Abstract

This paper introduces a novel approach to estimate the wind direction over the sea from Synthetic Aperture Radar (SAR) images without any external information. The method employs deep residual network (ResNet), a variant of Convolutional Neural Network, to obtain high resolution (2 km by 2 km) aliased wind direction fields. Forty-seven SAR images of the European Space Agency satellites Sentinel-1 have been processed with ResNet, previously trained with other fifteen images. The areas of interest are the Mediterranean Sea and the Persian Gulf, two regional seas where the SAR images often present complex patterns associated to the wind field spatial structure reporting traces of the interaction with coastal orography, hence valuable test sites to evaluate the performance of the methodology here proposed. Statistical analysis was carried out comparing the SAR-derived wind directions with those from ECMWF atmospheric model, ASCAT scatterometer and in-situ gauges. It reports biases β of -1.1°, 2.4° and -4.6° respectively, and centered root mean square difference cRMSd<21°, consistent with the benchmark obtained comparing scatterometer with ECMWF wind directions over the areas imaged by SAR (β 2.1°, cRMSd=19°).
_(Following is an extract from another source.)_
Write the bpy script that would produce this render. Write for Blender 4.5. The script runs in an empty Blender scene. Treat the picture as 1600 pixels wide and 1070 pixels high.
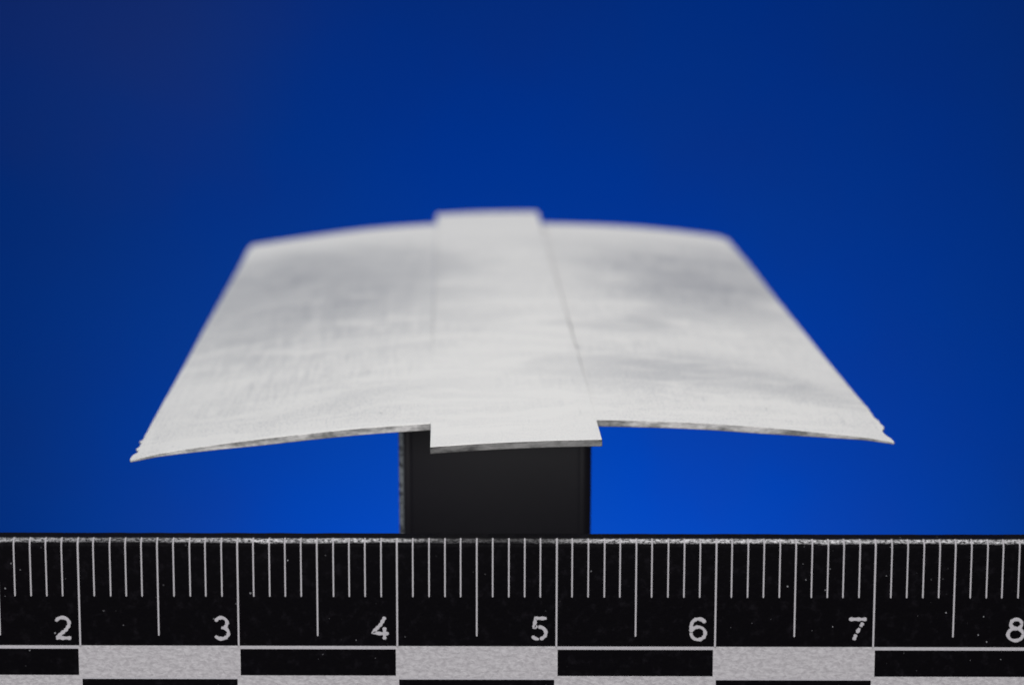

These results are relevant because they include the coastal data not accounted in the benchmark. Analysis of selected cases showed that SAR-derived wind fields reproduce meteorological situations characterized by strong divergence. Notably, our ResNet is able to estimate the wind direction even in the absence of wind streaks on the SAR images and in presence of convective turbulence structures, atmospheric lee waves, and ships. Furthermore, the model is also able to derive the wind field over small areas, as the example of Venice lagoon has shown. Detailed analysis of selected cases raised the issue of the lack of data with true spatial resolution of ≈2 km and within half hour from the satellite pass time necessary for exhaustive comparisons.